[Rows from a dataset]

####

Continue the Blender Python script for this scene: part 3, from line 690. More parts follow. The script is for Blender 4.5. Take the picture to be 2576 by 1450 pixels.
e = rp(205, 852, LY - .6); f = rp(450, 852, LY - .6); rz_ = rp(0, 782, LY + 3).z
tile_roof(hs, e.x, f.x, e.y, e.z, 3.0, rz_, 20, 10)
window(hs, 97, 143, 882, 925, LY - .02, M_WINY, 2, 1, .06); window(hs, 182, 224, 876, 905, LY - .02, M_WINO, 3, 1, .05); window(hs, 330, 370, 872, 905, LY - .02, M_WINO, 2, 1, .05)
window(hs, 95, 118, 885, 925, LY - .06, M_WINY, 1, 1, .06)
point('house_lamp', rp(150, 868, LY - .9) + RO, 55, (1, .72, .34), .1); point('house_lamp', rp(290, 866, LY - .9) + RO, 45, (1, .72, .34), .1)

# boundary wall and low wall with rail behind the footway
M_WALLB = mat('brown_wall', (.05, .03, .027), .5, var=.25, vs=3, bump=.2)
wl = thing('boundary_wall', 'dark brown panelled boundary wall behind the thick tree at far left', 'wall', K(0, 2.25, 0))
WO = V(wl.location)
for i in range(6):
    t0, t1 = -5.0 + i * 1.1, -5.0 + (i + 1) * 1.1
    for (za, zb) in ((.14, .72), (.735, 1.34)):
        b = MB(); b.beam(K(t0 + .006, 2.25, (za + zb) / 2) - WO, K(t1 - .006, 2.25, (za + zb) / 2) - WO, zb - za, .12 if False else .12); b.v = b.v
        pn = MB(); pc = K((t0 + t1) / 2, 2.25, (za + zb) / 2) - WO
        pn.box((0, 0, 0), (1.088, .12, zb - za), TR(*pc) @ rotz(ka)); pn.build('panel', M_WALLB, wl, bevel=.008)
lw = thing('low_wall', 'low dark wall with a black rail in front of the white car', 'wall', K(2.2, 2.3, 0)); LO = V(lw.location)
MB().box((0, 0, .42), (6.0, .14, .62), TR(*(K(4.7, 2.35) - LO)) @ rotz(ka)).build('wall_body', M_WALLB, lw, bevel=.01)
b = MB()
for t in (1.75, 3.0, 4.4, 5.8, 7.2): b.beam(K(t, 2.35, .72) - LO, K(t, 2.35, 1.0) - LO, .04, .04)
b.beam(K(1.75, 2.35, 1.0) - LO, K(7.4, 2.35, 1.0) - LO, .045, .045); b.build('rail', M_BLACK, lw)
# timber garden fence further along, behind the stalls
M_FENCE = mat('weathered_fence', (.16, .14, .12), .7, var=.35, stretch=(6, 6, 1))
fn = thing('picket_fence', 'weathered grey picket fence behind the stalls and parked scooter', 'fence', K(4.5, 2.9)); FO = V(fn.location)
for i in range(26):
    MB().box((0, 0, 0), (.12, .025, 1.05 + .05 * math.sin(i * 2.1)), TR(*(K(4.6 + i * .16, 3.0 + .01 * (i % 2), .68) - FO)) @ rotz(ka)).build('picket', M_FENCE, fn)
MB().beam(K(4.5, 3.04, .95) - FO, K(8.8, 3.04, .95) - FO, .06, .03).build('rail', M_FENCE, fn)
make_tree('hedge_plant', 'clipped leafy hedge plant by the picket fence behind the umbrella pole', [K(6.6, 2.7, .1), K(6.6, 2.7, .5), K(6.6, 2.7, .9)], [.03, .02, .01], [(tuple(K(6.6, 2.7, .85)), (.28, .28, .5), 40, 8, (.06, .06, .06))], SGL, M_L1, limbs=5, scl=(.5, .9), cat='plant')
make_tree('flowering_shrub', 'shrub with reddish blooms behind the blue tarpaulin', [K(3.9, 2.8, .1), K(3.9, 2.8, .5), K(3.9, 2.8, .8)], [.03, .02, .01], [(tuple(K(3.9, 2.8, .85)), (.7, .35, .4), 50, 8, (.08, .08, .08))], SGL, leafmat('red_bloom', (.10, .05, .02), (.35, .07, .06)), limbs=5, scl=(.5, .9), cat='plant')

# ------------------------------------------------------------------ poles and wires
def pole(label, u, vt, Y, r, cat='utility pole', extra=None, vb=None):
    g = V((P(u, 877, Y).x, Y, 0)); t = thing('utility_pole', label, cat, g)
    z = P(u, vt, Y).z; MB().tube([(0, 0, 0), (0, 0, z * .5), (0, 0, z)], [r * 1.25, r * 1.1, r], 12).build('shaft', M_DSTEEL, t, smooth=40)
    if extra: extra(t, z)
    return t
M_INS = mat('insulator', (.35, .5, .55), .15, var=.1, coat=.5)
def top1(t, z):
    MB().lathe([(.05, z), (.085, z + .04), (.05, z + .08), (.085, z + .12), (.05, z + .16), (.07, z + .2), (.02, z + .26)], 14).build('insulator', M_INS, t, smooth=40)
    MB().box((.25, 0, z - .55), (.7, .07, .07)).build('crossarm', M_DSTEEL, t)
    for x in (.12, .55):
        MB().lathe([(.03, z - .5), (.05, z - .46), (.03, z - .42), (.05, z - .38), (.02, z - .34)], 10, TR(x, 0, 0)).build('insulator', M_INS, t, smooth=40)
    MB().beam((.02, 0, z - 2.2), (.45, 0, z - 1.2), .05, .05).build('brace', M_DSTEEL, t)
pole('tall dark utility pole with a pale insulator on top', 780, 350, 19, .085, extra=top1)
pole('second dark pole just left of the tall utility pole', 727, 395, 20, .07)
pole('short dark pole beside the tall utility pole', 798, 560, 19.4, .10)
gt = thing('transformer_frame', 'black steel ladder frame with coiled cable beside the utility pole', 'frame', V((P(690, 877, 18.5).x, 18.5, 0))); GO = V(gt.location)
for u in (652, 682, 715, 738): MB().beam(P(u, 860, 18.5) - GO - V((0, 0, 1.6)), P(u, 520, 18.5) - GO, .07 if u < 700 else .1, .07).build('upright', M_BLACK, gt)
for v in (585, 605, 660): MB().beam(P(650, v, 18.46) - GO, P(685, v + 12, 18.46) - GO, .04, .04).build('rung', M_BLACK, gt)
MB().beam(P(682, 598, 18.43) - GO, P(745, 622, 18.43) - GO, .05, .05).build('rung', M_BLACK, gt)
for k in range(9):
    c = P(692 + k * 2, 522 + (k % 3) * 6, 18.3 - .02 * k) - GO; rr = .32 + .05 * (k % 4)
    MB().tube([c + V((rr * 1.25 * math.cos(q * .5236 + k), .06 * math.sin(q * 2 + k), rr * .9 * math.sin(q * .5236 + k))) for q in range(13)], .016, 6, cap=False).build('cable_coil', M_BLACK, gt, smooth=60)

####

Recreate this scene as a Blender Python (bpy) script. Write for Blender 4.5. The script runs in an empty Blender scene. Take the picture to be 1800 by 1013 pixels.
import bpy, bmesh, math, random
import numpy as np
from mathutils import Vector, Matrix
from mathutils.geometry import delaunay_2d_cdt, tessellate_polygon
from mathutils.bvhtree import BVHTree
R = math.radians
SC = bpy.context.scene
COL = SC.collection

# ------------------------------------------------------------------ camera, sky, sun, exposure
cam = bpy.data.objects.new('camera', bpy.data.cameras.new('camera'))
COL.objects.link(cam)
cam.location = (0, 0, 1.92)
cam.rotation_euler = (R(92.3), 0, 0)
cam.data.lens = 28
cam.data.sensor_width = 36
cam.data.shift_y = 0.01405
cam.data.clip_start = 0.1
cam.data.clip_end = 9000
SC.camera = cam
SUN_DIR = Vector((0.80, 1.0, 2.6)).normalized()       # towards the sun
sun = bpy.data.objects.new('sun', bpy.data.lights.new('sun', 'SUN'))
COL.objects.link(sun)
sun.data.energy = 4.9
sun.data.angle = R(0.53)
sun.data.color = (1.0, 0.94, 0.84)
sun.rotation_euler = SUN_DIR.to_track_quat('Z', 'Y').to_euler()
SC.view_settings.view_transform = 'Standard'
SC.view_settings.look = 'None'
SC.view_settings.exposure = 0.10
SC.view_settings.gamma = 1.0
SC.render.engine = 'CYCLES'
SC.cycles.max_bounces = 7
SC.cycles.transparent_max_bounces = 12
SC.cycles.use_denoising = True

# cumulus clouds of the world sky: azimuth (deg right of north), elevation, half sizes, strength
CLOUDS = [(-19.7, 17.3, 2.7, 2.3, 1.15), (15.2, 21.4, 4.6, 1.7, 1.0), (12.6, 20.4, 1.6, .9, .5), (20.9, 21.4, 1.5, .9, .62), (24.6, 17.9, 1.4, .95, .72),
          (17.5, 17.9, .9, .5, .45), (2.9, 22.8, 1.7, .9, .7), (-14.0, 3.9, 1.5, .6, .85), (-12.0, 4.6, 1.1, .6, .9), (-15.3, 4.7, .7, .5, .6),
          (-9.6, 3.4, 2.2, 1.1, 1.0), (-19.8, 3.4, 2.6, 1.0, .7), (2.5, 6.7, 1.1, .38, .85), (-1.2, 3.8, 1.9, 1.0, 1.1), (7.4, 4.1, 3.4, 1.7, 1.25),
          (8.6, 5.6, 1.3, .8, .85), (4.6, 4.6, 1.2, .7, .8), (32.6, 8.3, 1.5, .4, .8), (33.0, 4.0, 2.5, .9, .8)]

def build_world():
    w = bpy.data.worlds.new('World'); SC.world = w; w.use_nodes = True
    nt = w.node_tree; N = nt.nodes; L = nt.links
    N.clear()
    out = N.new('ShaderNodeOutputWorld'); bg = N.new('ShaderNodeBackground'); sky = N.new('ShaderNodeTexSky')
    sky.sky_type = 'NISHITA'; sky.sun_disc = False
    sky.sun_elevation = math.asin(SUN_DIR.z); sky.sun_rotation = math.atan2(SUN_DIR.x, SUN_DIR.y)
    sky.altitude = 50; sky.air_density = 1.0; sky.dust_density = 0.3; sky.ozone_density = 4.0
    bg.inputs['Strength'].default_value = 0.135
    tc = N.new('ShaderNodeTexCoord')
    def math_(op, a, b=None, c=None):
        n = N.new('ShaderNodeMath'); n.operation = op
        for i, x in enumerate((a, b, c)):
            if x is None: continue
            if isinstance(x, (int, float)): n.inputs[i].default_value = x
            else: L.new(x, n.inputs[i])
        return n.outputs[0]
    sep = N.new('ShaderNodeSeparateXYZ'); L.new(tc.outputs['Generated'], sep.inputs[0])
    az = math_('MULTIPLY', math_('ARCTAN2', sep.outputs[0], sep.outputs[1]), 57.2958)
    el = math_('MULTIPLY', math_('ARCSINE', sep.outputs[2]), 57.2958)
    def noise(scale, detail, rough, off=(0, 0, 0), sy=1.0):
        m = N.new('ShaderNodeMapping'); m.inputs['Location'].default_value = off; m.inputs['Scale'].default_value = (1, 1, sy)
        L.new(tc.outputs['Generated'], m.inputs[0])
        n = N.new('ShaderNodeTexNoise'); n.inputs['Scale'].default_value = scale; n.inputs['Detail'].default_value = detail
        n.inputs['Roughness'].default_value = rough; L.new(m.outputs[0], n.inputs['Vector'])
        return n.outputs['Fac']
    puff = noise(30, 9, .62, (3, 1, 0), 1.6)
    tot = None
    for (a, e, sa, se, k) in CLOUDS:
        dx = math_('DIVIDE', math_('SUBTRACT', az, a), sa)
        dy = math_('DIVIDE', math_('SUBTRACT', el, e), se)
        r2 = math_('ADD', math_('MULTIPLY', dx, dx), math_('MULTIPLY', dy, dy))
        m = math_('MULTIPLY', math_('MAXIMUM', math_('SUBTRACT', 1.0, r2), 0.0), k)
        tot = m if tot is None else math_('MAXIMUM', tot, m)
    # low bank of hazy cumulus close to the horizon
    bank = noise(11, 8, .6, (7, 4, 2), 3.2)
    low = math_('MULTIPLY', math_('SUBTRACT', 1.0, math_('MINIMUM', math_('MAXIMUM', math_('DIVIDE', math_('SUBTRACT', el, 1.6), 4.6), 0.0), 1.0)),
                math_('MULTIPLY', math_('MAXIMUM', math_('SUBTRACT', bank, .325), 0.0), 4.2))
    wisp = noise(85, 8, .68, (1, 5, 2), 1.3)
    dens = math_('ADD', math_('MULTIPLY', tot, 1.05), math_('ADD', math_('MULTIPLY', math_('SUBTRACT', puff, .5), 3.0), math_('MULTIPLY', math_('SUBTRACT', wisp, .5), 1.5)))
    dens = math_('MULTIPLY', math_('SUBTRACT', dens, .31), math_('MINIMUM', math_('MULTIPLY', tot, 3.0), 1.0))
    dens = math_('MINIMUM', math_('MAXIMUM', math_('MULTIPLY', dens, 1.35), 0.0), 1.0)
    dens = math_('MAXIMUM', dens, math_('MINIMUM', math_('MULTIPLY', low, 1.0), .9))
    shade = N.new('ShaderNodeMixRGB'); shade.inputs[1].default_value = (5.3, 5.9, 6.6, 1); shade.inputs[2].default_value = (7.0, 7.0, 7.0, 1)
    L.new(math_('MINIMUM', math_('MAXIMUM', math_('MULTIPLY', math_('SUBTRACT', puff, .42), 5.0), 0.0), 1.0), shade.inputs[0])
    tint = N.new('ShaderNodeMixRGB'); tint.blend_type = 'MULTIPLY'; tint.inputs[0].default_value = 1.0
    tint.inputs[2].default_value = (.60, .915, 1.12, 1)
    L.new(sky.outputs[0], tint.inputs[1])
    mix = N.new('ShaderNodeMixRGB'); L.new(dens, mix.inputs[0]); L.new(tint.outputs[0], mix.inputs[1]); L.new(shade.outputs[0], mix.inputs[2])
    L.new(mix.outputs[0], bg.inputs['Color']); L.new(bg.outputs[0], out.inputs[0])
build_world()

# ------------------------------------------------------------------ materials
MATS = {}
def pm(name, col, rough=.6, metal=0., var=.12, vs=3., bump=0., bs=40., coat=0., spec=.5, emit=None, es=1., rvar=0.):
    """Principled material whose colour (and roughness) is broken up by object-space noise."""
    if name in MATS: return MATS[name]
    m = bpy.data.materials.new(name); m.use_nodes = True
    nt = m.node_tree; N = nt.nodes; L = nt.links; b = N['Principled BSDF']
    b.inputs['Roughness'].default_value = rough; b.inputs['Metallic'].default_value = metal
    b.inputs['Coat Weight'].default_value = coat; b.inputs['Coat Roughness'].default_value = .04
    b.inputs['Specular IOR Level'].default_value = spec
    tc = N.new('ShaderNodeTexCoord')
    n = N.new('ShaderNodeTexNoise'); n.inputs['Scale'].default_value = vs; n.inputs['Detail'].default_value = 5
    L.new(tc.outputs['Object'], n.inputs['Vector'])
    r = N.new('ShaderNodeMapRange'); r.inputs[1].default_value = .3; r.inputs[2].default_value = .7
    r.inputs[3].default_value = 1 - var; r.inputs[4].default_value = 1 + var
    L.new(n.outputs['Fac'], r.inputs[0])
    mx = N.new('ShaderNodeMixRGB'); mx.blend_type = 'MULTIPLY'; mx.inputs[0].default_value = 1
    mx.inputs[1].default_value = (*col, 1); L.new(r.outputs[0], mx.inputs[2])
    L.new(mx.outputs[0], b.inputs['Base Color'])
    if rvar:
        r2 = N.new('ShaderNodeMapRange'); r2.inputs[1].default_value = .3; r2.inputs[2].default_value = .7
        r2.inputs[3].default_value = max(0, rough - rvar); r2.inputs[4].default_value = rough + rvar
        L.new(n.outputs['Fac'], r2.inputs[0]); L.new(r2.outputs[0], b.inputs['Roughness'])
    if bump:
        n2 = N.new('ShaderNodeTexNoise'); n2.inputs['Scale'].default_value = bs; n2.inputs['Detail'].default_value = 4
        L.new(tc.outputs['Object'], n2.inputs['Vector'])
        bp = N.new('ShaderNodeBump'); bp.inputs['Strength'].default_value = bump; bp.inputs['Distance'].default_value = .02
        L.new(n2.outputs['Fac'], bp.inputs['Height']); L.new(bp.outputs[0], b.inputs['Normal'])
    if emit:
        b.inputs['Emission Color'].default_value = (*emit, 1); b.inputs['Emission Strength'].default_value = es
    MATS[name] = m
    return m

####

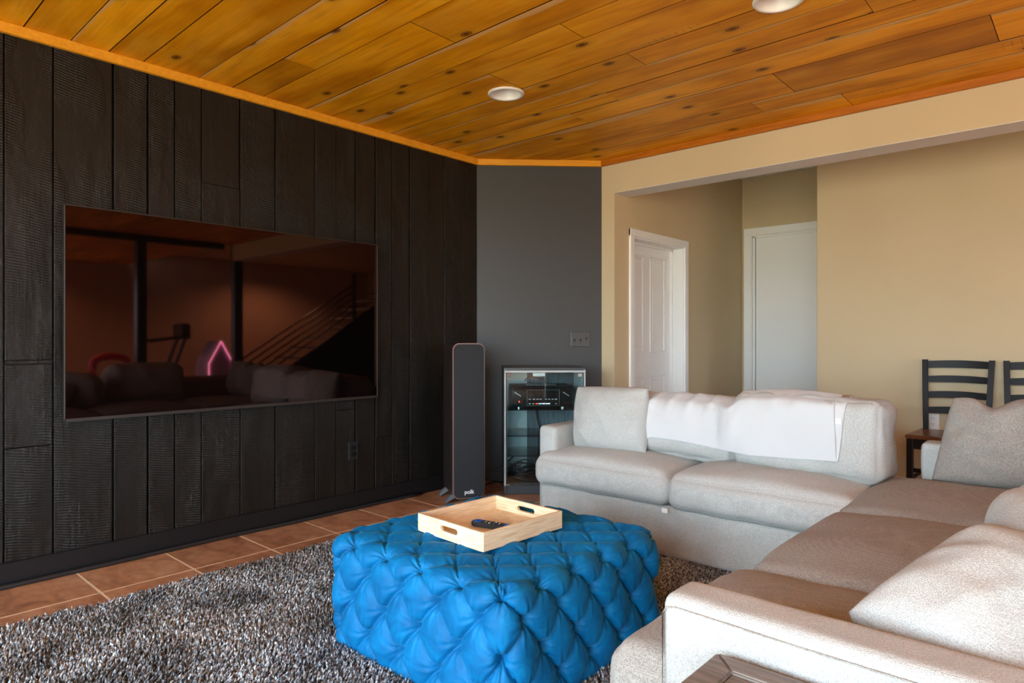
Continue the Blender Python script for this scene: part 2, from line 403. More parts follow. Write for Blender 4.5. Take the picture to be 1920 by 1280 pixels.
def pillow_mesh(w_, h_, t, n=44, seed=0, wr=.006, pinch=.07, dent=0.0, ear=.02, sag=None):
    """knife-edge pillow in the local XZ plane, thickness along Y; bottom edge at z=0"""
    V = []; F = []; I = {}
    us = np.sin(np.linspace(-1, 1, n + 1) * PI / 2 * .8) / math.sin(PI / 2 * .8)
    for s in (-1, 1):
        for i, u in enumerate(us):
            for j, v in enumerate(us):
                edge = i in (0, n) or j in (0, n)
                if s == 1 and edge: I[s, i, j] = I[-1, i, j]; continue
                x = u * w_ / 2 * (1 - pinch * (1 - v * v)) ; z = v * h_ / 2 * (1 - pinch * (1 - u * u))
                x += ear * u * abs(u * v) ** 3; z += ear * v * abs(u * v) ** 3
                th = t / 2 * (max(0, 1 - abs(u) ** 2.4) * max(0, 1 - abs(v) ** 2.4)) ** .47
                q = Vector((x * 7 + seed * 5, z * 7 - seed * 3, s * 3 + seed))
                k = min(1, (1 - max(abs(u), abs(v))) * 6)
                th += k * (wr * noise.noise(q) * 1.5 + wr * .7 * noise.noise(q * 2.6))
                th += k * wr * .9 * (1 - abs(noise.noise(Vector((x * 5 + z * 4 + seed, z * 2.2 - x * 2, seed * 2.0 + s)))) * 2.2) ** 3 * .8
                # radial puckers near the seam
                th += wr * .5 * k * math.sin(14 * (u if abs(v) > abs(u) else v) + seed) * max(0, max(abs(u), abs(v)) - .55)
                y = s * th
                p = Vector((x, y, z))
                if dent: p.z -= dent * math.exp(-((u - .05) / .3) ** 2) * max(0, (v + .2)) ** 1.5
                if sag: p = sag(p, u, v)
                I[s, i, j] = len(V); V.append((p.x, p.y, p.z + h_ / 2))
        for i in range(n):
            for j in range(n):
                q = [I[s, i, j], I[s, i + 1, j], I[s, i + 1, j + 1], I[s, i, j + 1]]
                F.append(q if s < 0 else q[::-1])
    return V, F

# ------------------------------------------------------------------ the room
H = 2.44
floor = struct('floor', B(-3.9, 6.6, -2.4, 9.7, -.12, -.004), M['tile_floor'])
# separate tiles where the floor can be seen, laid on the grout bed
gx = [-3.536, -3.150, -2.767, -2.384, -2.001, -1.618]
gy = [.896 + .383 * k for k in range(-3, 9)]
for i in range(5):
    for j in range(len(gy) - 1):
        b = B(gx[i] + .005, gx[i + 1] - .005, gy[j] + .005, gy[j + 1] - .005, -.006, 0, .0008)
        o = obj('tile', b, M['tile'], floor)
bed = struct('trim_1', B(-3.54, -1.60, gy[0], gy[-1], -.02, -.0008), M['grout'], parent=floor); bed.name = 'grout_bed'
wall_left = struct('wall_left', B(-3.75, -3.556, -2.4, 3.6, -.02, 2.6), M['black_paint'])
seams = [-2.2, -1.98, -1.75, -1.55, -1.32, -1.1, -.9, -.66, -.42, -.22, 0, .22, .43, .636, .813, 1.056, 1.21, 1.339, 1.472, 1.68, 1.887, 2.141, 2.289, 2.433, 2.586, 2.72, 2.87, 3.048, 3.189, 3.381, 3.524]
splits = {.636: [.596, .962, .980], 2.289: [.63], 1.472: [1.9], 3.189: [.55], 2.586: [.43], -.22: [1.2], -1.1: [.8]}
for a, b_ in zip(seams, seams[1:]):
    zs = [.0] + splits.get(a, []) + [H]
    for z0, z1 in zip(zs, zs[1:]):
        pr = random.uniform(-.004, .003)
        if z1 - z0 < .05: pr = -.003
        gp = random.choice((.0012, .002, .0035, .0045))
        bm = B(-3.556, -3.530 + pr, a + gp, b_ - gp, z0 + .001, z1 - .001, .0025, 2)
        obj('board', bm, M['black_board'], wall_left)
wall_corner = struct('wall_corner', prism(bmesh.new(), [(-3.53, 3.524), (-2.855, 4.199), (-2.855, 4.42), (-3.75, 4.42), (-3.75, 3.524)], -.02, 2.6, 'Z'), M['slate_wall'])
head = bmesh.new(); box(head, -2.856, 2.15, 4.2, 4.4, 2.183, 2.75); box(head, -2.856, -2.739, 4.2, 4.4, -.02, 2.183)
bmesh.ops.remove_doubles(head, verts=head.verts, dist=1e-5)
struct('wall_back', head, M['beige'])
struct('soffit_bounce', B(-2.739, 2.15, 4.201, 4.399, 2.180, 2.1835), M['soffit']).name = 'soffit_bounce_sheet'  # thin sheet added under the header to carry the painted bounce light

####

Proceeding from the line containing "Continue the Blender Python script for this scene: part 3, from" through the line containing "point('house_lamp', rp(150, 868, LY", transcribe the lines above exactly, both end lines included.

▶ [RESULT]
Continue the Blender Python script for this scene: part 3, from line 690. More parts follow. The script is for Blender 4.5. Take the picture to be 2576 by 1450 pixels.
e = rp(205, 852, LY - .6); f = rp(450, 852, LY - .6); rz_ = rp(0, 782, LY + 3).z
tile_roof(hs, e.x, f.x, e.y, e.z, 3.0, rz_, 20, 10)
window(hs, 97, 143, 882, 925, LY - .02, M_WINY, 2, 1, .06); window(hs, 182, 224, 876, 905, LY - .02, M_WINO, 3, 1, .05); window(hs, 330, 370, 872, 905, LY - .02, M_WINO, 2, 1, .05)
window(hs, 95, 118, 885, 925, LY - .06, M_WINY, 1, 1, .06)
point('house_lamp', rp(150, 868, LY - .9) + RO, 55, (1, .72, .34), .1); point('house_lamp', rp(290, 866, LY - .9) + RO, 45, (1, .72, .34), .1)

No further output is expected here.